Markets regulator Securities and Exchange Board of India (SEBI) had recently released a consultation paper seeking feedback on relaxing the additional disclosure framework for FPIs, stipulated last August. The regulator is proposing to exempt two categories of FPIs from granular disclosure of beneficial ownership — university funds and university-related endowments and FPIs which have concentrated exposure in companies with no identifiable promoter groups.
These exemptions appear justified as there is lower risk of these entities flouting the minimum public shareholding rules through such holdings. The paper proposes safeguards to ensure that these relaxations are not misused. There is a case for exempting university funds and university-related endowments from the additional disclosure norms. Since many enjoy tax exemptions, they are well-supervised in their jurisdictions. SEBI is taking further precautions by stating that only those university funds which qualify to register as category I FPI, associated with one of the top 200 universities as per latest QS world university rankings, with India AUM (assets under management) less than 25 per cent of their global AUM and global AUM more than ₹10,000 crore are exempted from these disclosures. These caveats are likely to ensure that only the largest and well diversified university funds, tied to reputed universities, are exempted.
The other proposed exemption — for FPI investment in companies with no promoter — can also be allowed as the entire shareholding of these companies belongs to the public, and breach of the minimum public shareholding norm is not possible. Further, the reason why the regulator originally sought this information was to establish the link between the promoter group and the FPIs investing in them. In the absence of a promoter, these additional disclosures may be irrelevant. But the regulator must be careful not to relax additional disclosure rules any further. SEBI mandated granular details of all entities owning, controlling or having economic interest in an FPI on a look-through basis last August. These disclosures are needed when the foreign investor holds over 50 per cent of its Indian equity assets in a single Indian group or holds more than ₹25,000 crore of Indian equity assets.
These rules were a result of allegations made in the Hindenburg report on the Adani group that the foreign investors in many of the Adani stocks were related to family members or close associates.

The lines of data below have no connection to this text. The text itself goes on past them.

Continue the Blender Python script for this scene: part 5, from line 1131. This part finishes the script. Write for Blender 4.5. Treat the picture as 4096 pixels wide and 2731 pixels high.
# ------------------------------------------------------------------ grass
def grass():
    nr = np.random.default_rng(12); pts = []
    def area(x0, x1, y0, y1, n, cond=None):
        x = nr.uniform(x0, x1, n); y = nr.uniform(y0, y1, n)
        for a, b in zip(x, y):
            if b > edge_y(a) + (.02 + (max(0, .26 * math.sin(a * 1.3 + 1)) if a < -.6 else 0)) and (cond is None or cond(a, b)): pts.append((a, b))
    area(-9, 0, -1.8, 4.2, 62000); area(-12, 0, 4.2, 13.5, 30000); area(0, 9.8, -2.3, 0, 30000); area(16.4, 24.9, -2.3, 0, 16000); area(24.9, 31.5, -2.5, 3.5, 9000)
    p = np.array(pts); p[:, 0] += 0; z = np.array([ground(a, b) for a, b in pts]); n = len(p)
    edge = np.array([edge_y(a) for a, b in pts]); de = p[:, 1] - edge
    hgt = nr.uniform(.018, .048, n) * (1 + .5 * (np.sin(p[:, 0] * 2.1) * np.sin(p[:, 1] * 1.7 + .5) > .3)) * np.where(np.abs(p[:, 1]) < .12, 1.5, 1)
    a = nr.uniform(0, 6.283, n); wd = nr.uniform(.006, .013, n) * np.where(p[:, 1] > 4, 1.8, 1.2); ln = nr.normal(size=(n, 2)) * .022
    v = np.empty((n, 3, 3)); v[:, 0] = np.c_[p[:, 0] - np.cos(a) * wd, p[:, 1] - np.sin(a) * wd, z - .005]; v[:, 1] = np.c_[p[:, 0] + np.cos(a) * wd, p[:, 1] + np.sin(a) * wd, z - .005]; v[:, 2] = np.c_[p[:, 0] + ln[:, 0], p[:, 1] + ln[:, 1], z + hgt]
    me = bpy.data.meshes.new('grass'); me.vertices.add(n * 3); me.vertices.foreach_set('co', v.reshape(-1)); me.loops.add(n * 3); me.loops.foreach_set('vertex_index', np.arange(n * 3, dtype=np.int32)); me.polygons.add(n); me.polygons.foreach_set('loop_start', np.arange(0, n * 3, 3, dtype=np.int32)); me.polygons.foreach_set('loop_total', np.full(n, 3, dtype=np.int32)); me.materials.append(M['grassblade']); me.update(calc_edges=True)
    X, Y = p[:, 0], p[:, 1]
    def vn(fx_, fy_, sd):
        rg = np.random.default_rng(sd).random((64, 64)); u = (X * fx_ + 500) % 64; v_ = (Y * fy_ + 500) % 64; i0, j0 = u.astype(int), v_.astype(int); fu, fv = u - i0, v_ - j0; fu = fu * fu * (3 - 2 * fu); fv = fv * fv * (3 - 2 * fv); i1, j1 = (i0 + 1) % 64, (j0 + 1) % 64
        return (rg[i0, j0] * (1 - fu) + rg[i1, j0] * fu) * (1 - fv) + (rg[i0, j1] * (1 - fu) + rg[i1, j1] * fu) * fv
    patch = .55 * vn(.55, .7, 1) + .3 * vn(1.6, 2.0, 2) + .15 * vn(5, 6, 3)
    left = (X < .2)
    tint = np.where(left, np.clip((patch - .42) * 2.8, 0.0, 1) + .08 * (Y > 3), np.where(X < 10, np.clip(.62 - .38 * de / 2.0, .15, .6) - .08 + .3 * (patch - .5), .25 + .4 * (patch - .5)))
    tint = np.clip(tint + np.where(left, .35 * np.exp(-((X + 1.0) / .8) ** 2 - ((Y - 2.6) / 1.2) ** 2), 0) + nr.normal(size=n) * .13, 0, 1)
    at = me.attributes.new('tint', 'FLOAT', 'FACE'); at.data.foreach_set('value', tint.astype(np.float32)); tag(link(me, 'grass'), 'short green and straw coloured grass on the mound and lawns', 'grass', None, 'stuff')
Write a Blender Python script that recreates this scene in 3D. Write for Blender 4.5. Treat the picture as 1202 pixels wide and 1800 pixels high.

The regulator was unable to establish the allegation due to gaps in regulations on disclosing FPI ownerships. It is therefore important that these rules are enforced effectively to prevent round-tripping or stock price manipulation through FPI entities owned by Indian promoter groups. Once the disclosures are made by FPIs by the specified deadline of March 11, 2024 (today), their veracity must be established by an independent authority. There are likely to be demands from several categories of foreign portfolio investors to exempt other categories too. It’s best that SEBI does not accede to such demands.